As Europeans turn away from Turkey, Tunisia, Egypt, and any other destination tinged with a threat of terrorism, Spain – along with Portugal, Greece and Italy – is picking up the trade. That’s good economic news – but Spain’s holiday hotspots are creaking at the seams.

“Where do people go to find peace? Into the sea?” said Gerard Hau, a geographer and spokesman at Grup Balear d’Ornitologia Defensa de la Naturalesa (GOB), an umbrella group for environmentalists in the Balearics.

“This will be a crazy year. The infrastructure will not cope. Mallorca is booked out. We will have serious problems this summer.

“People come here to enjoy life, but they are stressed because they can’t get a seat on the buses – there aren’t enough buses. Already we have 60,000 rental cars on this island. We are second only to Hong Kong in our car density. The traffic is gridlocked, so people are stressed. There are no parking places.

“If they can’t go in the sea sometimes, they are stressed. Last year we had problems with sewage. The system just couldn’t cope, and we do not let people into the sea if there are such problems. They are stressed because there is no room on the beaches, they are stressed and they won’t come back. Tourism is a vital thing, mass tourism is a tricky, tricky thing. This year will be a crisis year,” he said.

Hau recognises the benefits of tourism and the beauty of the islands, but is worried at the lack of controls. GOB has been influential in bringing to court some 15 politicans now languishing in Mallorcan jails over illegal construction in sensitive areas. Last week in Palma, graffiti appeared saying “tourism is terrorism” and “tourists go home”.

Hau believes there is strong support for sustainable development, but points to conservation issues. Mallorca has a rare population of 100 black vultures and “people are now walking up to the nests”. Sand dunes have been eroded. “How can you limit the people?” asks Hau. “In Spain it’s a fundamental right to be able to go anywhere and that is a good democratic right. You cannot start to ask people not to go, or to pay. It’s tricky to reduce numbers.

“I think it’s better to have those drinking ghettoes, Playa de Palma and Magaluf, where people go, rather than these intellectual types of tourists who tramp over everything in their search for the untouched bit, the original Mallorcan, and the residential tourists, who buy up property, buy a car, usually two, swimming pools, and want gardens with plants and grass like at home but that need water.”

In Barcelona there is full-throated debate over tourist capacity. Last year the new mayor, Ada Colau, allowed stallholders to ban big groups of tourists from la Boqueria market at set times and stopped all licensing for new tourist accommodation, which had tripled in a decade.

Formentera and Ibiza are considering banning tourist cars and Mallorcan police scan the internet to clamp down on illegal holiday lets. The president of the Balearics, Francina Armengol, is deeply worried that the good money they can earn as a waiter or hotel worker is stopping young people from going into the professions.

Others are leaving.

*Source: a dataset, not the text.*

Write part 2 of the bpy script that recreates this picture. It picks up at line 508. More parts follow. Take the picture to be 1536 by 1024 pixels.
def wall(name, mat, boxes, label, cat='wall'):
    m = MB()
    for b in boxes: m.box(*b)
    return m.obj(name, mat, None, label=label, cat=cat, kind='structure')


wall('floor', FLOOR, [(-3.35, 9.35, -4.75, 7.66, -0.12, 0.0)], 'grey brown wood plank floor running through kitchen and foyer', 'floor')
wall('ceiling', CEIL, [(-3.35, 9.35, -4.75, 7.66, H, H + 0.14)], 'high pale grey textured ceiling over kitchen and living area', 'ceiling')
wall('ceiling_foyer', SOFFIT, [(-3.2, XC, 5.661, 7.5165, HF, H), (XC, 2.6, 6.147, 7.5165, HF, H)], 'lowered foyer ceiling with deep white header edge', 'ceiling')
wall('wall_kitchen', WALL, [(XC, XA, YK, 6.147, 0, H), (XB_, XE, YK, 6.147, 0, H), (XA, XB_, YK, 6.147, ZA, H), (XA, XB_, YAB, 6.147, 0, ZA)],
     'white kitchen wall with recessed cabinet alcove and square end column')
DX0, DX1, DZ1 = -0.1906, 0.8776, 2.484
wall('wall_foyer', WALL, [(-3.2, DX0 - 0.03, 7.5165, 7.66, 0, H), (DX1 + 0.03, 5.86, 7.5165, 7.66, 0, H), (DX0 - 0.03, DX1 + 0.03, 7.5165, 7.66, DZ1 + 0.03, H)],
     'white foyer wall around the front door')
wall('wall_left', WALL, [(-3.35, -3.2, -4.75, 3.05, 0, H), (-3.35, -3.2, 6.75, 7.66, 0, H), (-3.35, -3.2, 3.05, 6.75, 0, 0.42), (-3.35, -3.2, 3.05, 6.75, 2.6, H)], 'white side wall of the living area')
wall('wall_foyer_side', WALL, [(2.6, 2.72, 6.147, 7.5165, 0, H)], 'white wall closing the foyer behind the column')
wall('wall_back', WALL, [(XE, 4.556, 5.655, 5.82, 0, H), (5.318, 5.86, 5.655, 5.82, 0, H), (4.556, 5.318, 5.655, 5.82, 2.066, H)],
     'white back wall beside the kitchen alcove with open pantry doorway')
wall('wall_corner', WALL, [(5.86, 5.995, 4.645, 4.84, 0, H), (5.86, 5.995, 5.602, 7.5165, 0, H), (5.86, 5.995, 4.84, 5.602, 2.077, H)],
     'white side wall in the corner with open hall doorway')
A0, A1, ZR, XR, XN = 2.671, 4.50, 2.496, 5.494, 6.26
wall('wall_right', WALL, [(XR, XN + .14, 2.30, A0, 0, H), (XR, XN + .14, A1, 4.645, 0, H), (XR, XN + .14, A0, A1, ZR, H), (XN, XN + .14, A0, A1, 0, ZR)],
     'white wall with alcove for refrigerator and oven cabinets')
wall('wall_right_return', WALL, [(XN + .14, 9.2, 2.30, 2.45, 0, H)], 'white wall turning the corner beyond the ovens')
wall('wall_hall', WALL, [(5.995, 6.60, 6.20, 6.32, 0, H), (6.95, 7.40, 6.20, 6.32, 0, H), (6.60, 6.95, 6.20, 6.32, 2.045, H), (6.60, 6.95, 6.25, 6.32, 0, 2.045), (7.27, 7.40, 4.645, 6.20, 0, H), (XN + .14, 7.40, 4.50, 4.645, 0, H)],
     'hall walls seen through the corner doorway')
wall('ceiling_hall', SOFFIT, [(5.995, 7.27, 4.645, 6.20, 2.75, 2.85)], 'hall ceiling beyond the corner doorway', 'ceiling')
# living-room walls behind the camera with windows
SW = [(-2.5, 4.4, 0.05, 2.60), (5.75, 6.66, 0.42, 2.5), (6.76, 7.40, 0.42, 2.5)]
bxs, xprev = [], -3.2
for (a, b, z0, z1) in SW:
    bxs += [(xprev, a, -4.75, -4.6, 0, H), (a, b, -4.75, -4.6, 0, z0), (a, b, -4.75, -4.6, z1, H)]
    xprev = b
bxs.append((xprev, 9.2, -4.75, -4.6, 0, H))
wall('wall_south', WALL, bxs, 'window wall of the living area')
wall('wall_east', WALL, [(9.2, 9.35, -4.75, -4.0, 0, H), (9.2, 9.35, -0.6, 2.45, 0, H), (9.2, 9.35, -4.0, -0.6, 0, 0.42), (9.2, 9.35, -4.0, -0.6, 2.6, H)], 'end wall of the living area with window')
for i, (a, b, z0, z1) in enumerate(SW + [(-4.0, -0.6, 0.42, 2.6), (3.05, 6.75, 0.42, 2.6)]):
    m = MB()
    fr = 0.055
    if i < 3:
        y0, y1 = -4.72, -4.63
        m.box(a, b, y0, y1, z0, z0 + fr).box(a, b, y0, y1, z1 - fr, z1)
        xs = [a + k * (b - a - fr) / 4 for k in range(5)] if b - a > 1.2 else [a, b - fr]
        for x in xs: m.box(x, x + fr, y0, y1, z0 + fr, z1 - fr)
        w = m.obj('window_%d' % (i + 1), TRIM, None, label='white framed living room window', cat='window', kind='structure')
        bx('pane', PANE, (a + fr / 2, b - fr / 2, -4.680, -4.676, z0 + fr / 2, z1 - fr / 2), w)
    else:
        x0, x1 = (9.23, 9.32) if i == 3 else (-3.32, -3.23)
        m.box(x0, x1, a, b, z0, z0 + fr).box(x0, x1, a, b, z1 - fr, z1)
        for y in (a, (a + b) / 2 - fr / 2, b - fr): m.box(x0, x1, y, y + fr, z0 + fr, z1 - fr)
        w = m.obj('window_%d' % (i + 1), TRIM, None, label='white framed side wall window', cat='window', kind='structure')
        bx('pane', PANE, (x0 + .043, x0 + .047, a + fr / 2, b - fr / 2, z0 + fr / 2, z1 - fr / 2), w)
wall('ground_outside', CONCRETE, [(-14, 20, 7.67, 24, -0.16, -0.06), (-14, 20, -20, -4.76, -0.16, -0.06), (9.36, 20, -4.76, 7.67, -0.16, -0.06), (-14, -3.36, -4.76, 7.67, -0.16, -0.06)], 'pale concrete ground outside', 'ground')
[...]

Rose Sala is Mallorcan by birth and wanted to stay, but has changed her mind. “It’s enough. It costs so much and the mainland is far cheaper. It would have been worth it because we love this place, but it is unbearable in the summer now. I’m sorry because I have a lot of friends who need these jobs and want the tourists to be high in number, but for me, no. It’s too much.”

Her friend is Lesley, a Scot who jumped ship from her job on a cruise liner 11 years ago and stayed, marrying a local doctor. “This is a beautiful island, and such friendly people,” she said. “Everyone needs the tourists to survive, so I’d hate to put anyone off, because a busy summer is good news and will be fun. What I’d really like to see is more people coming off-season, because it’s still lovely then.”

On 1 June a controversial tourist “eco-tax” comes into force – €2 a day towards environment protection.

Professor Geoffrey Lipman runs the SUN Program, based in Brussels, which works towards sustainable tourism, and he fears the pressure is too often on politicians to end up throwing such a tax into their main budgets when austerity bites.

“It’s all a little like King Canute sitting on the seashore ordering back the waves. Who wants to attack the problem when it’s helping you grow, bringing in to countries like Spain 4% per annum growth?” he said. “So whether it’s moral or not moral, leaving the destinations damaged or not, there is a huge economic driver.

Lipman added: “If a cruise ship is dumping too many people in too small an area, then they shouldn’t be. I worried about that when I saw the first cruise ships going to Cuba; it’s a big problem. It could be damaging your assets, your coral reef, your resources, this tourist footprint that’s wearing away the Taj Mahal, for instance, or your culture, like the Hindu population in Bali watching hordes of crazy Australians on their beaches. The cobbled streets of Prague which began to be destroyed as masses of tourist buses arrived.”

He is optimistic that governments, including Spain’s, and the tourism industry are beginning to see sustainability as a goal. “It’s not an overnight thing. Mallorca will have a difficult summer, but we have to balance the positive with the negative. Tourism brings in jobs, income, growth and a benefit across the economy, but we have to watch the balance sheet, and while we’re not there yet, that is beginning to be accepted.”

In Playa de Palma, the party town around 10km from Mallorca’s capital, a sheepish trio of Dutch men are returning a lifebelt they purloined in the early hours to the side of their hotel pool. It’s early afternoon and the resort is heaving. Singsongs have already started in the Bier Konig. The bins and bars along the front are full. “It’s crazy already, so the more people, the happier,” said Lucas, 24. “More women would be fine. You come here to go a bit crazy and I think we spend plenty of euros, so it’s good for Mallorca, too. See? We even return the safety swim.”


The hotel receptionist, Nico from Madrid, apologises for the noise from the bar next door: “It’s a party place and the party is getting bigger and bigger. It’s bad now, but come July and August, well, I would like to take a holiday then myself.”